• The exercise: Everything from the line containing "Keep writing the" to the line containing "return 1.40 + 0.24 * (x - 1420) / 380.0", both lines included, must be copied exactly; nothing else should be.

• Raw data:
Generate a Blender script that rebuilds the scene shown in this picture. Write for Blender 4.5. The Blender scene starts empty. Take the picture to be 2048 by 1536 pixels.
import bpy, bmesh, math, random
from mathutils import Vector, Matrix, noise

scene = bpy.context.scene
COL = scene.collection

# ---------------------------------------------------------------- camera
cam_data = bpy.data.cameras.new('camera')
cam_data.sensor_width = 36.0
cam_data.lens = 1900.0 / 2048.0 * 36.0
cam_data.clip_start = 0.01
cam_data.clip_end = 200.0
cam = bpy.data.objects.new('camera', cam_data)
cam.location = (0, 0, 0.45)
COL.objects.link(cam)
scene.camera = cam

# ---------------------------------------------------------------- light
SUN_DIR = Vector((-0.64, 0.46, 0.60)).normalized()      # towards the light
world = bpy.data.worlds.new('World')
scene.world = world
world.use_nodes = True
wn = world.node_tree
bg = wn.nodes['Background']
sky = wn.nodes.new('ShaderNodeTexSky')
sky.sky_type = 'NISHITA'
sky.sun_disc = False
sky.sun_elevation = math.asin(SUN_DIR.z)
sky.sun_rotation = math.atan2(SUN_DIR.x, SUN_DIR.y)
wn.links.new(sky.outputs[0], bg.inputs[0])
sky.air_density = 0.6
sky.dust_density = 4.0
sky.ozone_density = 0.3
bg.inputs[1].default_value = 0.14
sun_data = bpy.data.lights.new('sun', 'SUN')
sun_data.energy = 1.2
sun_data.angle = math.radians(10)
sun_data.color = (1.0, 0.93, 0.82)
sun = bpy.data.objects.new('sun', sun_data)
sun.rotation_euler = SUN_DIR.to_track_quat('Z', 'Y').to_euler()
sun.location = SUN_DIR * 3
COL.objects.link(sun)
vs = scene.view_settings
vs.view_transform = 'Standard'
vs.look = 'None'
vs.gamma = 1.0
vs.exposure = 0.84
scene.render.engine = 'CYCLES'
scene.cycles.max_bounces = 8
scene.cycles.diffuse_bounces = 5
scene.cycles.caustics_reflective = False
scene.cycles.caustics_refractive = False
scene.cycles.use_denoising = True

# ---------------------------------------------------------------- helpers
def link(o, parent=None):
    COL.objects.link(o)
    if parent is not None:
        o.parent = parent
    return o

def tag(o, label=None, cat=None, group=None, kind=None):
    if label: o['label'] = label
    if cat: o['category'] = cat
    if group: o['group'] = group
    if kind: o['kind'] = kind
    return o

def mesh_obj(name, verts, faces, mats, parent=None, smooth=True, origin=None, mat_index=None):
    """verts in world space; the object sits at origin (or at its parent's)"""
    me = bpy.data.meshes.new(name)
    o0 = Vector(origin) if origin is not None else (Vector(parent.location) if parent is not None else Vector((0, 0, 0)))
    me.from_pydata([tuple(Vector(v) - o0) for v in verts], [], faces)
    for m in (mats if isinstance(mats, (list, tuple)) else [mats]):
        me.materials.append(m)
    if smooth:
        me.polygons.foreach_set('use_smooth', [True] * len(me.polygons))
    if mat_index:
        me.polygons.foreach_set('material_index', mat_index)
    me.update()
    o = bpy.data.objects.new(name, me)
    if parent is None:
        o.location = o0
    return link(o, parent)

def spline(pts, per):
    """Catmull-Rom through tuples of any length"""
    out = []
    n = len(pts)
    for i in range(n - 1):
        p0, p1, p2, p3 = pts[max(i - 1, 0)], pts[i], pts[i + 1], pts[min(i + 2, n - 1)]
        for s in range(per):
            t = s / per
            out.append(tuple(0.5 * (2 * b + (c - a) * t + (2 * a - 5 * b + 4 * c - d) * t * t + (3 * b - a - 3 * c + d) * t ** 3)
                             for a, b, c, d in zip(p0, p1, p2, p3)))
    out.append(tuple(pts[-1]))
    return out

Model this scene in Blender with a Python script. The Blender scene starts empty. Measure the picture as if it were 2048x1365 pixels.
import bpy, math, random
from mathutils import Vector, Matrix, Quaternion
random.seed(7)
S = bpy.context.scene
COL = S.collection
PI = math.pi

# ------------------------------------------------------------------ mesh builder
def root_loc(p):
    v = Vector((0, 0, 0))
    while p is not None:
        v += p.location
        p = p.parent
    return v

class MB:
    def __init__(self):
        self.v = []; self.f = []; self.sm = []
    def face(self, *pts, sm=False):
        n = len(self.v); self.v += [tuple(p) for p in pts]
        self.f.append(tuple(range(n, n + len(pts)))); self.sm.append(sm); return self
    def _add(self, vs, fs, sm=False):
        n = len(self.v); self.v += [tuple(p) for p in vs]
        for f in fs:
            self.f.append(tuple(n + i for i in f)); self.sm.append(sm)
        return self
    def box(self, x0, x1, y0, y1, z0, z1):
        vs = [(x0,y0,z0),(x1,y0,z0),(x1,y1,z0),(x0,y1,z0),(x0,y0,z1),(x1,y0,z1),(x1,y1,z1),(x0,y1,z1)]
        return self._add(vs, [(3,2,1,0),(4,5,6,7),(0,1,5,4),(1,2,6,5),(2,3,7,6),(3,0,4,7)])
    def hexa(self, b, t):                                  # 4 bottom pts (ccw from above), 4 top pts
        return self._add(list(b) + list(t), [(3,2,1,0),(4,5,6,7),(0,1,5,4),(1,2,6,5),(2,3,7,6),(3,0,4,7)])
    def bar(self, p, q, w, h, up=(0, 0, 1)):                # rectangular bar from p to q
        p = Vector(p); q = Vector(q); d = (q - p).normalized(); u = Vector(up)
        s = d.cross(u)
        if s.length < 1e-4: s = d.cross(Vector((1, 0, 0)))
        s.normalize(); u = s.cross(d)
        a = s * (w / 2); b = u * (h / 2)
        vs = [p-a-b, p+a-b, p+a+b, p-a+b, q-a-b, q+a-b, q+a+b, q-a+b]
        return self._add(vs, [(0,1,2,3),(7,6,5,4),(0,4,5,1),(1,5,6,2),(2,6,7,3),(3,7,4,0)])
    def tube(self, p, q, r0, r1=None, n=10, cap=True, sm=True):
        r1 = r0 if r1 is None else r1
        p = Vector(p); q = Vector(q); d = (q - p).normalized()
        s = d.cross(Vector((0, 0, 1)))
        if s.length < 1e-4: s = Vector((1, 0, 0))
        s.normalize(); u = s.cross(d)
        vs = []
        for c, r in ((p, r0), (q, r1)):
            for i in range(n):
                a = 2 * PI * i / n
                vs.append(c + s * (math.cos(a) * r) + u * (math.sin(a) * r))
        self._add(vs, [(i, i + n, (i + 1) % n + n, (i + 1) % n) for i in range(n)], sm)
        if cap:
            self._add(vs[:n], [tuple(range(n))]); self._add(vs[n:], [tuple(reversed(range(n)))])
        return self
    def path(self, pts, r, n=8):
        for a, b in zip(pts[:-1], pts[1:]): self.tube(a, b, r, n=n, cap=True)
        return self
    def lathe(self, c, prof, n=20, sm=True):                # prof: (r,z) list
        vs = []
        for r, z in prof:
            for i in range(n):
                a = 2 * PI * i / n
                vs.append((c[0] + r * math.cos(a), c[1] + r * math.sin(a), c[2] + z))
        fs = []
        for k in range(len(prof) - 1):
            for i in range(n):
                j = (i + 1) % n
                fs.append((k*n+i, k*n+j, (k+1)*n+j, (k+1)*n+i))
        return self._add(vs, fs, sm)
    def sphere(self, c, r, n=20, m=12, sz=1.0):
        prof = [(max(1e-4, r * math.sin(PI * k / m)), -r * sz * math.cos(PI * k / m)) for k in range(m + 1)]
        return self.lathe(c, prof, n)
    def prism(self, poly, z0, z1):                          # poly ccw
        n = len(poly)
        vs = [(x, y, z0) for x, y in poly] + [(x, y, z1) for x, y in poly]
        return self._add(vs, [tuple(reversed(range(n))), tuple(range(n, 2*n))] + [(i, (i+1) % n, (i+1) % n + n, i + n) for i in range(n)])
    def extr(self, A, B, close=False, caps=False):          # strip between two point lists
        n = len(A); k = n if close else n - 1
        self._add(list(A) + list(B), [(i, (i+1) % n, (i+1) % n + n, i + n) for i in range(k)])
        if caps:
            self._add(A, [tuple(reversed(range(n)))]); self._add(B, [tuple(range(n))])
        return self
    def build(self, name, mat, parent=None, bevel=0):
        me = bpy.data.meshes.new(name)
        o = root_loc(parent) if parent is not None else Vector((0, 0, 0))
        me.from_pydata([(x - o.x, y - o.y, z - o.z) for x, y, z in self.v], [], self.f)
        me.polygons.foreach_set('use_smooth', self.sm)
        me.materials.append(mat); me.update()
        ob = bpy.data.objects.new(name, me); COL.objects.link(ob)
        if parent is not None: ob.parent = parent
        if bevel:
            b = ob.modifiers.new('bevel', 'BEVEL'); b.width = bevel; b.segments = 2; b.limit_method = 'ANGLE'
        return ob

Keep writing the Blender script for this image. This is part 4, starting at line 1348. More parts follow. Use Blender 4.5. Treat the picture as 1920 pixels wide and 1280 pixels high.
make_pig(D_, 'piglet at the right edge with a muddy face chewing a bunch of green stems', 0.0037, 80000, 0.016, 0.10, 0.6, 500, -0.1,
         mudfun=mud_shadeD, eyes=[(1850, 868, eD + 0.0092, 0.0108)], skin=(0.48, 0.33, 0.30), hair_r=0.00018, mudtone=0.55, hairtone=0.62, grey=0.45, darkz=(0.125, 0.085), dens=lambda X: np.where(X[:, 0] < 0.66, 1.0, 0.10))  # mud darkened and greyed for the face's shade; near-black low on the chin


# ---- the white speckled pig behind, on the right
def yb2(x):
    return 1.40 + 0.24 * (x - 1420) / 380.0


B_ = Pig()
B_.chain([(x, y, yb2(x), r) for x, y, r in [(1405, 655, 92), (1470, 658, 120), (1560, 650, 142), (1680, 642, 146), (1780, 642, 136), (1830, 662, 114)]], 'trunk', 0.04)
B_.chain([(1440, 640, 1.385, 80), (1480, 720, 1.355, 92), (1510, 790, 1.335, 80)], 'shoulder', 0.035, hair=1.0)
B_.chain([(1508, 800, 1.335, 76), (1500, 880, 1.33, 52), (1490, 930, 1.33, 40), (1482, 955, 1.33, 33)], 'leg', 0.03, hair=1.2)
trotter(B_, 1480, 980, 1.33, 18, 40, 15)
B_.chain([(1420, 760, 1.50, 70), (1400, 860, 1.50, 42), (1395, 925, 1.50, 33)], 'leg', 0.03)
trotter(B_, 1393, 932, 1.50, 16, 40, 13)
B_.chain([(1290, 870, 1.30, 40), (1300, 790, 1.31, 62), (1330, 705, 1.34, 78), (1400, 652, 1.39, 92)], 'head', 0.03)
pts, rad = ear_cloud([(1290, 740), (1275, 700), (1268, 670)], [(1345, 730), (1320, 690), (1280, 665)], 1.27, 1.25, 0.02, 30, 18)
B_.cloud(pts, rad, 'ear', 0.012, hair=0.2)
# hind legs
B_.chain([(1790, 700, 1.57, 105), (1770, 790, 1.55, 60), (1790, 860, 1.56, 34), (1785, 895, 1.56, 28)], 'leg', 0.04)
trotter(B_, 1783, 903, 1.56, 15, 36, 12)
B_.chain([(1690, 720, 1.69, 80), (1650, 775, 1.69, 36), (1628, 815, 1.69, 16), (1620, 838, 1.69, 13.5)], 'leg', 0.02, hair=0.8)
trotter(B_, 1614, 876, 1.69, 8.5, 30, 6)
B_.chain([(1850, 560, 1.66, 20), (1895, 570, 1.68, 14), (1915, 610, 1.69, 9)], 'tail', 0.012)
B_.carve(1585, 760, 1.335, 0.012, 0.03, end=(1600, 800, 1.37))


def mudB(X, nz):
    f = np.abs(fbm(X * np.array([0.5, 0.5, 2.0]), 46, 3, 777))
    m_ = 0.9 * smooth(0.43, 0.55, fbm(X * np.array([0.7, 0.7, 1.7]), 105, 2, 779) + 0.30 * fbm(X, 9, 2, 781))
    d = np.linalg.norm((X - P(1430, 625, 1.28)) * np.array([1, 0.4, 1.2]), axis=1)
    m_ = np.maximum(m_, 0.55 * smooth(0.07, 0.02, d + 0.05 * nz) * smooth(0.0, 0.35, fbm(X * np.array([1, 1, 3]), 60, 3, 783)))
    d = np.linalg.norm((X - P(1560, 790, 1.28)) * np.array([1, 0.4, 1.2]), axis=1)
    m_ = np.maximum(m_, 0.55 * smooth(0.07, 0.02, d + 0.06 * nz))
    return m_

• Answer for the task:
Keep writing the Blender script for this image. This is part 4, starting at line 1348. More parts follow. Use Blender 4.5. Treat the picture as 1920 pixels wide and 1280 pixels high.
make_pig(D_, 'piglet at the right edge with a muddy face chewing a bunch of green stems', 0.0037, 80000, 0.016, 0.10, 0.6, 500, -0.1,
         mudfun=mud_shadeD, eyes=[(1850, 868, eD + 0.0092, 0.0108)], skin=(0.48, 0.33, 0.30), hair_r=0.00018, mudtone=0.55, hairtone=0.62, grey=0.45, darkz=(0.125, 0.085), dens=lambda X: np.where(X[:, 0] < 0.66, 1.0, 0.10))  # mud darkened and greyed for the face's shade; near-black low on the chin


# ---- the white speckled pig behind, on the right
def yb2(x):
    return 1.40 + 0.24 * (x - 1420) / 380.0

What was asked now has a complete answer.